For years, the promise of playing high-end PC games on a smartphone has come with a heavy caveat: you need a pristine internet connection. Microsoft’s “Xbox Everywhere” campaign relies on cloud streaming, a model that often leaves Kenyan gamers battling lag and burning through expensive data bundles. But Valve, the giant behind the Steam marketplace, has quietly unveiled a solution that could render those frustrations obsolete.
The company is pivoting away from the streaming wars to focus on a technology called “Fex.” Unlike Microsoft’s model, which runs the game on a server miles away and beams the video to you, Fex allows your local device—whether it’s a VR headset or a high-end Android phone—to run the game natively. For the Kenyan market, where hardware costs are high but mobile penetration is deep, this shift is monumental.

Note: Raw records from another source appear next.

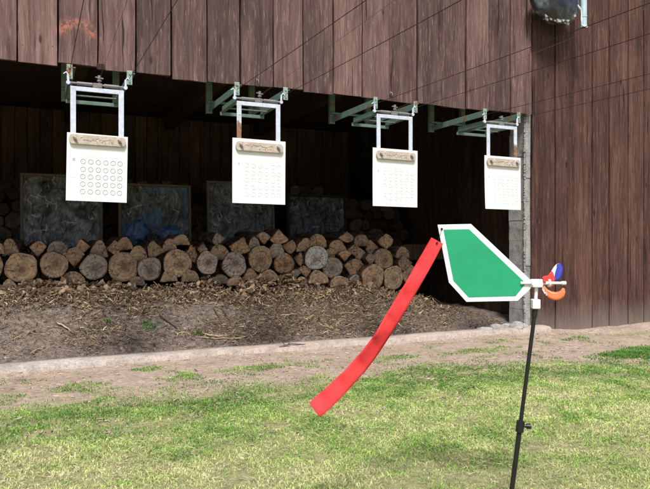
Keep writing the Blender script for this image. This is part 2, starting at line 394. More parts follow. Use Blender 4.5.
def lawn_points(n):
    d = np.sqrt(rng.uniform(1.35**2, 5.6**2, n)); s = rng.uniform(-.80, .80, n)*d
    # density tuned towards the camera
    x = VX*d+VY*s; y = CAMY+VY*d-VX*s
    return x, y, d
N0 = 620000
x, y, d = lawn_points(N0)
keep = (rng.uniform(0, 1, N0) < grassy(x, y)*np.clip(-.42+2.3*fbm(x*6, y*7, 71), .10, 1)) & (y < -.3)
x, y, d = x[keep], y[keep], d[keep]; n = len(x)
dry = fbm(x*1.6, y*1.6, 81)*.45+fbm(x*4.2, y*4.8, 85)*.35+fbm(x*9, y*9, 83)*.50
edge_green = sst(-2.05, -1.45, y+.25*(fbm(x*3, y*3, 91)-.5))
dry = dry-.25*edge_green+.02*sst(3.0, 2.0, d)-.03+rng.normal(0, .09, n)+.34*(fbm(x*11, y*13, 87)-.5)
lush = np.maximum(0, 1-np.sqrt(((x-4.02)/.6)**2+((y+1.35)/.35)**2)); dry = dry-.5*lush
for lx, ly in ((5.0, -.48),): dry = dry-.3*np.maximum(0, 1-np.sqrt(((x-lx)/.6)**2+((y-ly)/.25)**2))
g_dark = np.array([.13, .28, .055]); g_mid = np.array([.30, .52, .11]); g_yel = np.array([.56, .69, .23]); straw = np.array([.77, .77, .42])
def lerp3(t, st):
    ps = [p for p, _ in st]; return np.stack([np.interp(t, ps, [c[i] for _, c in st]) for i in range(3)], -1)
cols = lerp3(dry, [(.34, g_dark), (.50, g_mid), (.66, g_yel), (.84, straw)])*rng.uniform(.7, 1.25, (n, 1))
hg = (.006+.012*fbm(x*4, y*4, 95))*rng.uniform(.5, 1.3, n)+.016*lush
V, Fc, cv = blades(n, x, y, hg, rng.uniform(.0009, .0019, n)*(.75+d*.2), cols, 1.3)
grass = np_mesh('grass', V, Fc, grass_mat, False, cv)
tag(grass, 'short patchy lawn grass, bright green mixed with dry straw yellow', 'grass', kind='stuff')
# flat dry thatch lying among the blades
def slivers(n, x, y, L, W, cols, z0=0., tilt=.35, curl=.2, zf=height):
    a = rng.uniform(0, 2*np.pi, n); el = rng.normal(0, tilt, n)
    dx, dy, dz = np.cos(a)*np.cos(el), np.sin(a)*np.cos(el), np.abs(np.sin(el))
    z = zf(x, y)+z0+rng.uniform(0, .006, n)
    px, py = -np.sin(a)*W, np.cos(a)*W
    bend = rng.normal(0, curl, n)*L
    P = []
    for k, wk in ((-1, .5), (0, 1.), (1, .35)):
        cx = x+dx*L*k*.5+px/np.maximum(W, 1e-6)*bend*(1-k*k)*.5; cy = y+dy*L*k*.5+py/np.maximum(W, 1e-6)*bend*(1-k*k)*.5
        cz = z+dz*L*(k+1)*.5
        P += [np.stack([cx-px*wk, cy-py*wk, cz+W*rng.uniform(-.6, .6, n)], -1), np.stack([cx+px*wk, cy+py*wk, cz+W*rng.uniform(-.6, .6, n)], -1),
              np.stack([cx, cy, cz+W*.9*wk], -1)]
    V = np.stack(P, 1).reshape(-1, 3); k = np.arange(n)*9; fs = []
    for s in (0, 3):
        for a0, b0 in ((0, 2), (2, 1)):
            fs.append(np.stack([k+s+a0, k+s+b0, k+s+3+b0, k+s+3+a0], 1))
    return V, np.concatenate(fs), np.repeat(cols, 9, 0)
N1 = 26000
x, y, d = lawn_points(N1); keep = (rng.uniform(0, 1, N1) < grassy(x, y)*sst(.42, .62, fbm(x*2.4, y*2.4, 111))*.9+.02) & (y < -.3)
x, y = x[keep], y[keep]; n = len(x)
V, Fc, cv = slivers(n, x, y, rng.uniform(.010, .032, n), rng.uniform(.0007, .0014, n), np.array([.62, .56, .34])*rng.uniform(.55, 1.15, (n, 1)), .008, .3)
tag(np_mesh('dry_grass', V, Fc, grass_mat, False, cv), 'pale dry grass clippings lying flat among the lawn', 'dry grass', kind='stuff')

# ---- litter inside the opening
lm = NT('litter_surface'); la = lm.n('ShaderNodeAttribute', attribute_name='tint').outputs['Color']; litter_mat = lm.fin(la, .85, .15)
n = 110000
x = rng.uniform(-1.6, 4.2, n); y = rng.beta(1.7, 1.5, n)*1.12+.03
keep = rng.uniform(0, 1, n) < np.clip(3.0*(fbm(x*2.6, y*3.4, 121)-.36)+.5*sst(.9, 1.7, x), .10, 1)*(1-.75*sst(3.0, 3.9, x)); x, y = x[keep], y[keep]; n = len(x)
t = rng.uniform(0, 1, n); t = np.where(rng.uniform(0, 1, n) < .35, t*.3, t)
cols = lerp3(t, [(0, (.045, .032, .024)), (.35, (.14, .095, .06)), (.7, (.30, .215, .13)), (1, (.52, .42, .28))])*rng.uniform(.75, 1.15, (n, 1))
L = rng.gamma(1.5, .011, n)+.004; L = np.where(rng.uniform(0, 1, n) < .012, L*2.6, L)
V, Fc, cv = slivers(n, x, y, L, np.minimum(L*rng.uniform(.012, .075, n), .004)+.0007, cols, .003, .35, .45)
tag(np_mesh('bark_litter', V, Fc, litter_mat, False, cv), 'tan bark strips, straw and wood splinters covering the dirt slope inside the barn', 'wood litter', kind='stuff')
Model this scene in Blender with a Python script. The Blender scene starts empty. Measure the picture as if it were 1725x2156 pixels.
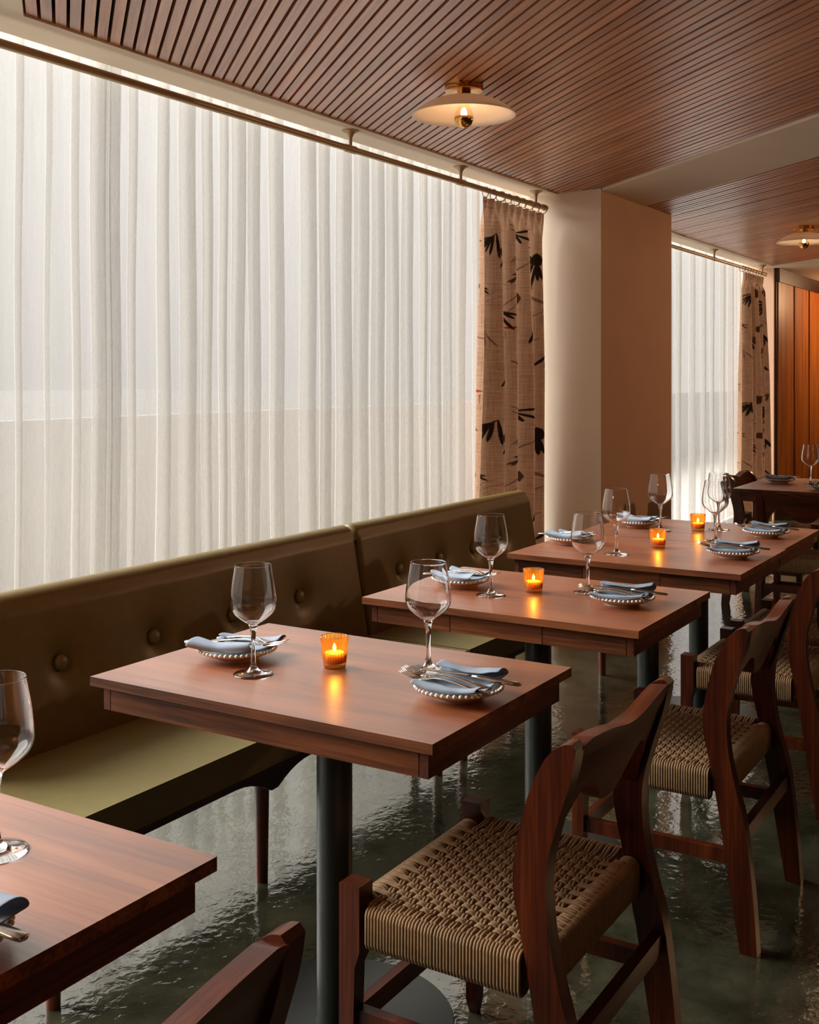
import bpy, bmesh, math, random
from mathutils import Vector, Matrix, noise
sc = bpy.context.scene
COL = sc.collection
PI = math.pi
random.seed(7)

# ------------------------------------------------------------------ camera, world, light, exposure
CAM_Z = 1.38
YAW = math.radians(31.5)
cam_d = bpy.data.cameras.new('camera'); cam = bpy.data.objects.new('camera', cam_d); COL.objects.link(cam)
cam.location = (0, 0, CAM_Z); cam.rotation_euler = (PI/2, 0, YAW - PI/2)
cam_d.sensor_fit = 'HORIZONTAL'; cam_d.sensor_width = 36.0; cam_d.lens = 2370/1725*36
cam_d.shift_y = -288/1725; cam_d.clip_start = 0.02; cam_d.clip_end = 300
sc.camera = cam
SKY = 0.54
W = bpy.data.worlds.new('sky'); sc.world = W; W.use_nodes = True
wt = W.node_tree; bg = wt.nodes['Background']
# overcast sky: brightness rises from the horizon to the zenith, L = (1 + 2 sin h) / 3
tcw = wt.nodes.new('ShaderNodeTexCoord'); sep = wt.nodes.new('ShaderNodeSeparateXYZ'); wt.links.new(tcw.outputs['Generated'], sep.inputs[0])
mxz = wt.nodes.new('ShaderNodeMath'); mxz.operation = 'MAXIMUM'; mxz.inputs[1].default_value = 0.0; wt.links.new(sep.outputs['Z'], mxz.inputs[0])
mad = wt.nodes.new('ShaderNodeMath'); mad.operation = 'MULTIPLY_ADD'; mad.inputs[1].default_value = 2*SKY; mad.inputs[2].default_value = SKY
wt.links.new(mxz.outputs[0], mad.inputs[0]); wt.links.new(mad.outputs[0], bg.inputs[1])
bg.inputs[0].default_value = (1.0, 0.955, 0.91, 1)
def light(name, kind, loc, energy, color, **kw):
    d = bpy.data.lights.new(name, kind); d.energy = energy; d.color = color
    o = bpy.data.objects.new(name, d); COL.objects.link(o); o.location = loc
    for k, v in kw.items(): setattr(d, k, v)
    return o
for x0, x1 in ((-2.0, 5.86), (7.05, 10.94)):          # portals that guide the daylight through the two window openings
    p = light('window_portal', 'AREA', ((x0+x1)/2, 2.99, 1.45), 1, (1, 1, 1), shape='RECTANGLE', size=x1-x0, size_y=2.9)
    p.rotation_euler = (-PI/2, 0, 0); p.data.cycles.is_portal = True
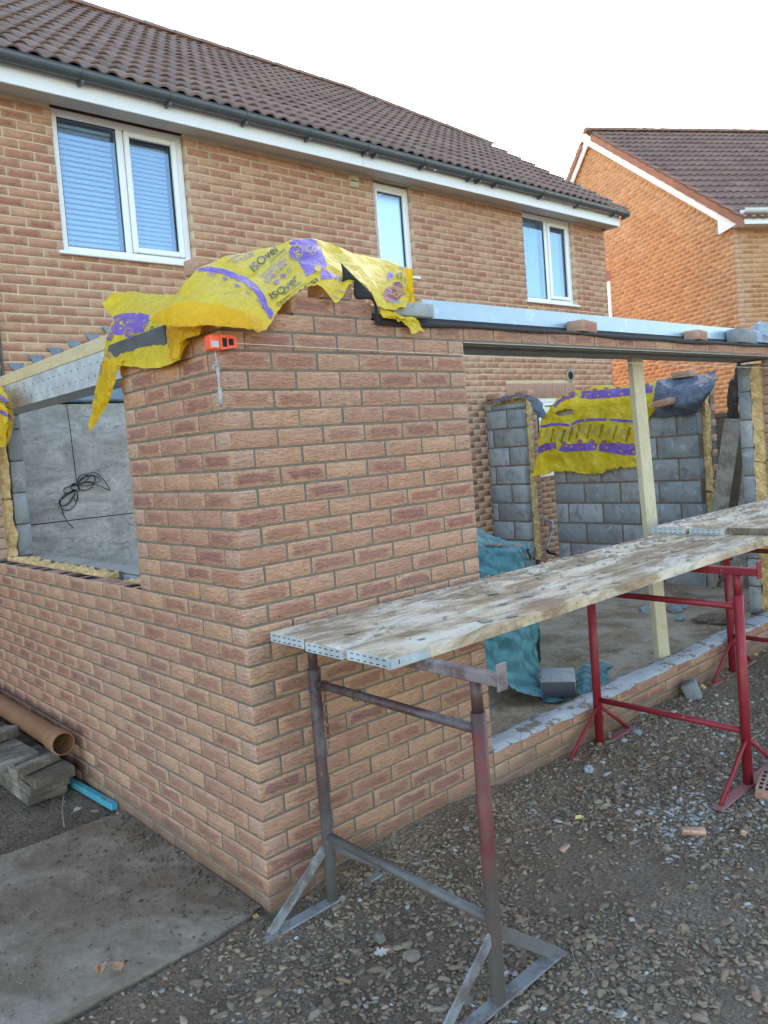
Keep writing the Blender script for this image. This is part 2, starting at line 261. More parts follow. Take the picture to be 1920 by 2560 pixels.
class B:
    """collects shapes in world space and links them as one mesh"""
    def __init__(s): s.v = []; s.f = []
    def add(s, vs, fs): k = len(s.v); s.v += [tuple(map(float, p)) for p in vs]; s.f += [tuple(i+k for i in f) for f in fs]; return s
    def box(s, x0, x1, y0, y1, z0, z1, c=0., m=None):
        ctr = Vector(((x0+x1)/2, (y0+y1)/2, (z0+z1)/2)); h = ((x1-x0)/2, (y1-y0)/2, (z1-z0)/2); return s.obox(ctr, h, m or Matrix.Identity(3), c)
    def obox(s, ctr, h, m, c=0.):
        ctr = Vector(ctr)
        if c <= 0:
            V = [ctr + m @ Vector((sx*h[0], sy*h[1], sz*h[2])) for sx, sy, sz in CUBE_V]; return s.add(V, CUBE_F)
        V = [ctr + m @ Vector([sg[i]*(h[i]-(0 if i == ax else c)) for i in range(3)]) for sg, ax in CH_V]; return s.add(V, CH_F)
    def beam(s, a, b, w, t, up=(0, 0, 1), c=0.):
        a, b = Vector(a), Vector(b); d = (b-a); L = d.length; d.normalize(); sd = d.cross(Vector(up)).normalized(); u = sd.cross(d)
        m = Matrix((d, sd, u)).transposed(); return s.obox((a+b)/2, (L/2, w/2, t/2), m, c)
    def tube(s, pts, r, n=12, cap=True, radii=None):
        pts = [Vector(p) for p in pts]; k0 = len(s.v); prev = None
        for i, p in enumerate(pts):
            d = (pts[min(i+1, len(pts)-1)]-pts[max(i-1, 0)]).normalized()
            if prev is None: prev = d.orthogonal().normalized()
            a = (prev - d*prev.dot(d)).normalized(); prev = a; b = d.cross(a); rr = radii[i] if radii else r
            for k in range(n): an = 2*math.pi*k/n; s.v.append(tuple(p + a*math.cos(an)*rr + b*math.sin(an)*rr))
        for i in range(len(pts)-1):
            for k in range(n): s.f.append((k0+i*n+k, k0+i*n+(k+1) % n, k0+(i+1)*n+(k+1) % n, k0+(i+1)*n+k))
        if cap: s.f.append(tuple(k0+k for k in range(n))[::-1]); s.f.append(tuple(k0+(len(pts)-1)*n+k for k in range(n)))
        return s
    def prism(s, poly, d):
        """closed polygon of 3D points extruded by vector d"""
        n = len(poly); d = Vector(d); V = [Vector(p) for p in poly]; V += [p+d for p in V]
        return s.add(V, [tuple(range(n))[::-1], tuple(range(n, 2*n))] + [(i, (i+1) % n, n+(i+1) % n, n+i) for i in range(n)])
    def lump(s, c, r, seed=0, sub=1, flat=.7, ang=.35):
        bm = bmesh.new(); bmesh.ops.create_icosphere(bm, subdivisions=sub, radius=1); rr = random.Random(seed)
        ax = [r*rr.uniform(.7, 1.2), r*rr.uniform(.7, 1.2), r*flat*rr.uniform(.8, 1.1)]; q = Matrix.Rotation(rr.uniform(0, 6.3), 3, 'Z')
        for v in bm.verts: k = 1+rr.uniform(-ang, ang)*.6; v.co = q @ Vector((v.co.x*ax[0]*k, v.co.y*ax[1]*k, v.co.z*ax[2]*k)) + Vector(c)
        k = len(s.v); s.v += [tuple(v.co) for v in bm.verts]; s.f += [tuple(v.index+k for v in f.verts) for f in bm.faces]; bm.free(); return s
    def build(s, name, mat, parent=None, smooth=False, origin=None):
        me = bpy.data.meshes.new(name); o3 = Vector(origin) if origin is not None else Vector((0, 0, 0))
        me.from_pydata([tuple(Vector(p)-o3) for p in s.v], [], s.f); bm = bmesh.new(); bm.from_mesh(me); bmesh.ops.recalc_face_normals(bm, faces=bm.faces); bm.to_mesh(me); bm.free()
        o = link(name, me, mat, parent, smooth=smooth); o.location = o3
        return o
CUBE_V = [(sx, sy, sz) for sx in (-1, 1) for sy in (-1, 1) for sz in (-1, 1)]
CUBE_F = [(0, 1, 3, 2), (4, 6, 7, 5), (0, 4, 5, 1), (2, 3, 7, 6), (0, 2, 6, 4), (1, 5, 7, 3)]
CH_V = [(sg, ax) for sg in CUBE_V for ax in range(3)]
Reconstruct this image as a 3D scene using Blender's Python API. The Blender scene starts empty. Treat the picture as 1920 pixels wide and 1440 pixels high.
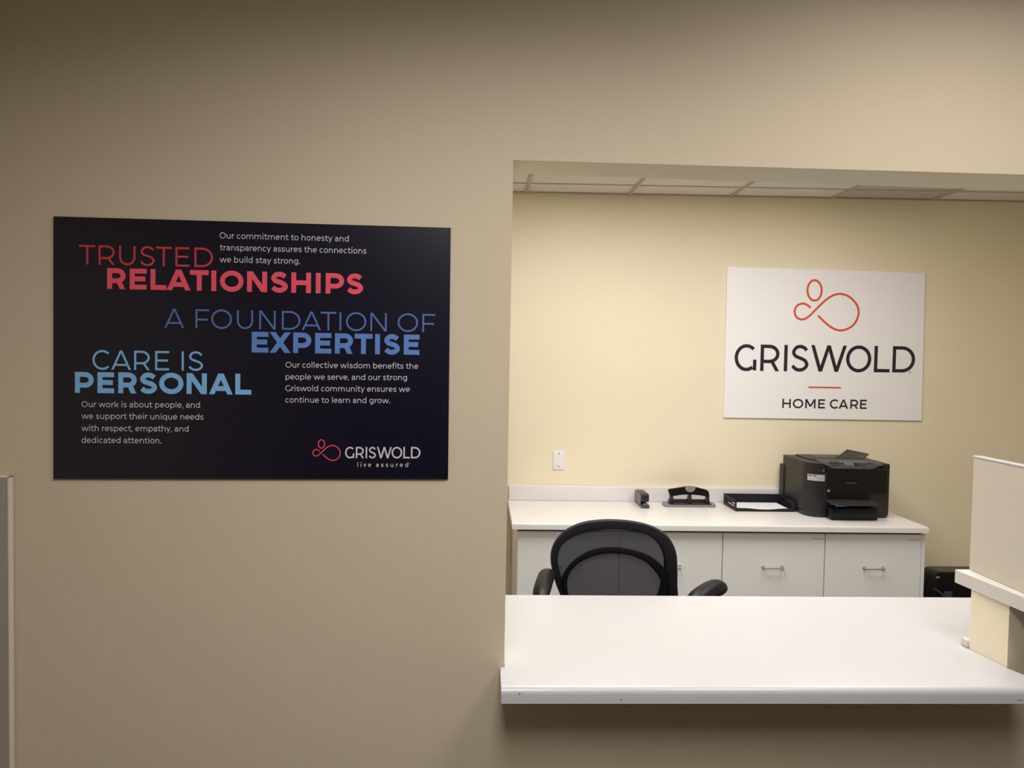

The distinction between the two tech giants’ strategies is stark. Microsoft recently hiked its Game Pass Ultimate subscription to $30 (approx. KES 3,900) per month, pushing a future where your console is just an app on a smart TV. While accessible, it tethers the user to the quality of their Wi-Fi.
Valve’s approach respects the reality of infrastructure. By utilizing Fex, an open-source emulator, Valve aims to bridge the gap between the heavy-duty x86 chips found in gaming PCs and the power-efficient ARM chips found in smartphones and tablets. Pierre-Loup Griffais, a software engineer at Valve, noted in an interview with The Verge that development on Fex began over seven years ago, signaling a long-term bet on hardware independence rather than cloud reliance.
The technical wizardry behind Fex involves translating complex instructions so that mobile processors—like the Qualcomm Snapdragon chips found in many modern devices—can understand them. Ryan H, an indie developer involved in the project, wrote that Valve “trusted me with the responsibility of designing and frameworking the project in a way that it can work long term.”
This technology was showcased last month alongside Valve’s new hardware: the Steam Machine and the Steam Frame VR headset. The headset, powered by a Snapdragon 8 Gen 3 chip, uses Fex to play Steam games locally. It is effectively a “Steam Deck for your face,” proving that mobile chips are finally powerful enough to handle serious gaming workloads without needing a server farm to do the heavy lifting.
For the average consumer in Nairobi, the implications are practical and immediate. High-end gaming PCs remain prohibitively expensive due to import duties and hardware inflation. However, high-performance smartphones are increasingly common. If Fex succeeds in bringing the Steam library to Android devices natively, it unlocks a massive catalog of games that can be played offline—perfect for a commute on a matatu or during an internet outage.
While tinkerers are currently running early versions of Fex to emulate PC games on Android, the technology is rapidly maturing. As Qualcomm pushes its Snapdragon X PCs and handhelds, the line between a "phone" and a "gaming rig" is blurring. Valve is simply providing the software bridge to walk across it.